**SUPPLIED INFORMATION:**
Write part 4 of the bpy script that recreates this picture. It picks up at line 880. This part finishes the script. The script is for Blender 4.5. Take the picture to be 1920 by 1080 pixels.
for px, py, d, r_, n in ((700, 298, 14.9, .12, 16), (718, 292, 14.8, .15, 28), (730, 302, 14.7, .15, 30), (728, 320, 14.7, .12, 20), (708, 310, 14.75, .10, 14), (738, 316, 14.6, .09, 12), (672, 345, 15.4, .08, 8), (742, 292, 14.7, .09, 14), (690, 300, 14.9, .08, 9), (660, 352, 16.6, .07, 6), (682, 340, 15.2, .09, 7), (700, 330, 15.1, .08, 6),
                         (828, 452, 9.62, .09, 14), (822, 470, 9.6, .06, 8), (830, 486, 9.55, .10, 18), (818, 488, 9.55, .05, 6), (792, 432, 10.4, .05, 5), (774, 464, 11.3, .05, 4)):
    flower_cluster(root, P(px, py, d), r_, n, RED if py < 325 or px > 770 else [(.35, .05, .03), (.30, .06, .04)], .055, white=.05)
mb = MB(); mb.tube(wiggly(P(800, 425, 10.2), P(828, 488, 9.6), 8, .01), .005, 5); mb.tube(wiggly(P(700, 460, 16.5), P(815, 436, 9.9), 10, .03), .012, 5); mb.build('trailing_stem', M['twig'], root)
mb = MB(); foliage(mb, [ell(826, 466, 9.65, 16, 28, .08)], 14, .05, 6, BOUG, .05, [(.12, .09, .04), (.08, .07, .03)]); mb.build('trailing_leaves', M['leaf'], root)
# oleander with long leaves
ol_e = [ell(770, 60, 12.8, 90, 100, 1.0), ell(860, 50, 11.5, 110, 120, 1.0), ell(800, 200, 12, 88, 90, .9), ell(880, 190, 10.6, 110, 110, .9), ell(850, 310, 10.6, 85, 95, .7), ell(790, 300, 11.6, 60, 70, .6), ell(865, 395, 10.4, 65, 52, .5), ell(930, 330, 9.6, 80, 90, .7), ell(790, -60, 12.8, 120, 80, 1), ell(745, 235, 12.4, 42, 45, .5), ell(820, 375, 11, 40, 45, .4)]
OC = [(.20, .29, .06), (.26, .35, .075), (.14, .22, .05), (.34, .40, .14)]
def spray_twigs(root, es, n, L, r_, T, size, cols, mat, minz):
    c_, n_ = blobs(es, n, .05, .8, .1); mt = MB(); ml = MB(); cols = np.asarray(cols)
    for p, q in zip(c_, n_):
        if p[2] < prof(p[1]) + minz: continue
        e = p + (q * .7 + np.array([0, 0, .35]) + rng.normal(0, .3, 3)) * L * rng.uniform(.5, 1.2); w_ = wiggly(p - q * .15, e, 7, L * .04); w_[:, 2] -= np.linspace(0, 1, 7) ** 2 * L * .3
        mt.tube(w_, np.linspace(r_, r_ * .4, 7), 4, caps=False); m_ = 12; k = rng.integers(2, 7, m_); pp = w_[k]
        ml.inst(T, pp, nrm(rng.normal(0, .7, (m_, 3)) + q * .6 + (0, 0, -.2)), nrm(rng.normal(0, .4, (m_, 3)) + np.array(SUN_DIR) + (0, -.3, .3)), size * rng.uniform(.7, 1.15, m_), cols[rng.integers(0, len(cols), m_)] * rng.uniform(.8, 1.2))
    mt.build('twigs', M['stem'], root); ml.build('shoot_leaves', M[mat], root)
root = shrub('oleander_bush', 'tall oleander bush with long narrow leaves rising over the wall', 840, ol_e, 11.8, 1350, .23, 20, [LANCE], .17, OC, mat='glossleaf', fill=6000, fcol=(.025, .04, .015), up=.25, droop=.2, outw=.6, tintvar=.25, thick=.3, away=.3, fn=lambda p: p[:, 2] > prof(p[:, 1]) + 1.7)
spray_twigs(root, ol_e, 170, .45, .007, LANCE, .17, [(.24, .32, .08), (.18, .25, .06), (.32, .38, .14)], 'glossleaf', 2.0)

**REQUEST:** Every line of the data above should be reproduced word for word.

**FINAL RESULT:**
Write part 4 of the bpy script that recreates this picture. It picks up at line 880. This part finishes the script. The script is for Blender 4.5. Take the picture to be 1920 by 1080 pixels.
for px, py, d, r_, n in ((700, 298, 14.9, .12, 16), (718, 292, 14.8, .15, 28), (730, 302, 14.7, .15, 30), (728, 320, 14.7, .12, 20), (708, 310, 14.75, .10, 14), (738, 316, 14.6, .09, 12), (672, 345, 15.4, .08, 8), (742, 292, 14.7, .09, 14), (690, 300, 14.9, .08, 9), (660, 352, 16.6, .07, 6), (682, 340, 15.2, .09, 7), (700, 330, 15.1, .08, 6),
                         (828, 452, 9.62, .09, 14), (822, 470, 9.6, .06, 8), (830, 486, 9.55, .10, 18), (818, 488, 9.55, .05, 6), (792, 432, 10.4, .05, 5), (774, 464, 11.3, .05, 4)):
    flower_cluster(root, P(px, py, d), r_, n, RED if py < 325 or px > 770 else [(.35, .05, .03), (.30, .06, .04)], .055, white=.05)
mb = MB(); mb.tube(wiggly(P(800, 425, 10.2), P(828, 488, 9.6), 8, .01), .005, 5); mb.tube(wiggly(P(700, 460, 16.5), P(815, 436, 9.9), 10, .03), .012, 5); mb.build('trailing_stem', M['twig'], root)
mb = MB(); foliage(mb, [ell(826, 466, 9.65, 16, 28, .08)], 14, .05, 6, BOUG, .05, [(.12, .09, .04), (.08, .07, .03)]); mb.build('trailing_leaves', M['leaf'], root)
# oleander with long leaves
ol_e = [ell(770, 60, 12.8, 90, 100, 1.0), ell(860, 50, 11.5, 110, 120, 1.0), ell(800, 200, 12, 88, 90, .9), ell(880, 190, 10.6, 110, 110, .9), ell(850, 310, 10.6, 85, 95, .7), ell(790, 300, 11.6, 60, 70, .6), ell(865, 395, 10.4, 65, 52, .5), ell(930, 330, 9.6, 80, 90, .7), ell(790, -60, 12.8, 120, 80, 1), ell(745, 235, 12.4, 42, 45, .5), ell(820, 375, 11, 40, 45, .4)]
OC = [(.20, .29, .06), (.26, .35, .075), (.14, .22, .05), (.34, .40, .14)]
def spray_twigs(root, es, n, L, r_, T, size, cols, mat, minz):
    c_, n_ = blobs(es, n, .05, .8, .1); mt = MB(); ml = MB(); cols = np.asarray(cols)
    for p, q in zip(c_, n_):
        if p[2] < prof(p[1]) + minz: continue
        e = p + (q * .7 + np.array([0, 0, .35]) + rng.normal(0, .3, 3)) * L * rng.uniform(.5, 1.2); w_ = wiggly(p - q * .15, e, 7, L * .04); w_[:, 2] -= np.linspace(0, 1, 7) ** 2 * L * .3
        mt.tube(w_, np.linspace(r_, r_ * .4, 7), 4, caps=False); m_ = 12; k = rng.integers(2, 7, m_); pp = w_[k]
        ml.inst(T, pp, nrm(rng.normal(0, .7, (m_, 3)) + q * .6 + (0, 0, -.2)), nrm(rng.normal(0, .4, (m_, 3)) + np.array(SUN_DIR) + (0, -.3, .3)), size * rng.uniform(.7, 1.15, m_), cols[rng.integers(0, len(cols), m_)] * rng.uniform(.8, 1.2))
    mt.build('twigs', M['stem'], root); ml.build('shoot_leaves', M[mat], root)
root = shrub('oleander_bush', 'tall oleander bush with long narrow leaves rising over the wall', 840, ol_e, 11.8, 1350, .23, 20, [LANCE], .17, OC, mat='glossleaf', fill=6000, fcol=(.025, .04, .015), up=.25, droop=.2, outw=.6, tintvar=.25, thick=.3, away=.3, fn=lambda p: p[:, 2] > prof(p[:, 1]) + 1.7)
spray_twigs(root, ol_e, 170, .45, .007, LANCE, .17, [(.24, .32, .08), (.18, .25, .06), (.32, .38, .14)], 'glossleaf', 2.0)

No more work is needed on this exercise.